Pioneer Natural Resources to triple shale drilling, double output

Pioneer Natural Resources is tripling drilling in shale fields as international energy explorers five times its size recoil from losses on the U.S. oil renaissance.


Pioneer is expanding its fleet of drilling rigs in the northern part of Texas’ Spraberry field to 16 from five this quarter after striking reservoirs so rich that some wells are expected to pump as much as 1 MMbbl of crude during their lifespans. Pioneer’s wildcatting bucks the trend among bigger explorers including Royal Dutch Shell Plc that are writing down U.S. shale assets and shrinking their footprints after drilling money-losing wells.

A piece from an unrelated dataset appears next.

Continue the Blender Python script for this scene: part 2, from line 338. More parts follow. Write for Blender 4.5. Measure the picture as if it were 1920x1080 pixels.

Pioneer plans to double crude and natural gas output by the end of 2018 by exploiting deep layers of shale beneath a Texas oilfield that has been in production for more than six decades. Pioneer amassed those assets in the 1990s from international companies that didn’t foresee the shale-drilling revolution and were fleeing what they regarded as a withering oil province in favor of the Gulf of Mexico and Africa.


“The technology changed,” Timothy Dove, Pioneer’s president and COO, said in a telephone interview on March 7. “What we’re doing is going back into a large, already-discovered oilfield.”


Pioneer has risen 6.5% this year after surging 73% in 2013 as production climbed to an eight-year high and Texas crude prices averaged above $90 a barrel.


International explorers who were late to the land rush for U.S. shale fields during the past decade haven’t been able to mimic Pioneer’s success.


For Shell, the world’s second-largest oil producer by market value, the dwindling value of its U.S. shale prospects contributed to a $2.7 billion writedown of its oil and gas portfolio announced in January.


The Hague-based company said it would scale back drilling in those fields because of disappointing results. Shell’s global output dropped 1.9% last year to the lowest since 2009, according to data compiled by Bloomberg.


BP Plc announced a restructuring of its onshore U.S. business last week to improve results. That was after the London-based company’s global, full-year 2013 production tumbled 32% to the smallest in at least 15 years.


Energy companies also are contending with soaring costs for everything from rig crews to the sand used in mixtures that fracture oil-soaked rocks deep underground, industry executives including Chevron Corp. Chairman and CEO John Watson said during the IHS CERAWeek conference in Houston last week.


Escalating costs are creating a “squeeze” on the biggest oil producers that is eroding profitability, Watson said.


Pioneer’s lack of exposure to the costliest and riskiest international projects, such as LNG complexes and ultra-deepwater oil platforms, shields it from some of the pressures impacting larger peers. Pioneer’s cost to extract the equivalent of a barrel of crude declined 4.8% during the final three months of 2013 to $13.36.


Pioneer is spending about $8 million a well to drill sideways through the Spraberry field, Dove said. Some of those wells probably will gush 1 MMbbl or more before they peter out decades from now, according to a presentation published on the Irving, Texas-based company’s website on March 7.


Those wells cost four times as much as traditional, $2 million vertical wells that typically yield 140,000 to 170,000 bbl over their lifetimes, Dove said. The higher costs and risks of drilling horizontally are justified because the return on each dollar invested is so much greater, he said.


At an oil price of $95 a barrel, an $8 million, million-barrel well would yield an average of $11.88 for each $1 of initial investment, based on Bloomberg calculations. That’s 61% above the $7.36 earned per dollar spent at the midpoint production estimate for the $2 million vertical well.


Pioneer plans to drill 250 horizontal wells in the Spraberry and other nearby fields in the Permian basin that straddles the Texas-New Mexico border, Dove said. That’s in addition to 200 vertical wells planned for the area in 2013.


Pioneer is selling fields in Alaska and the Barnett shale in north Texas after quitting African exploration in 2011 and 2012 to focus on its most-promising domestic prospects.


In its 2013 annual report, Pioneer identified the Spraberry field and the Eagle Ford shale in the southern part of the state as its main growth areas. The company also produces oil, gas and byproducts such as propane in Kansas, Colorado and the Texas panhandle.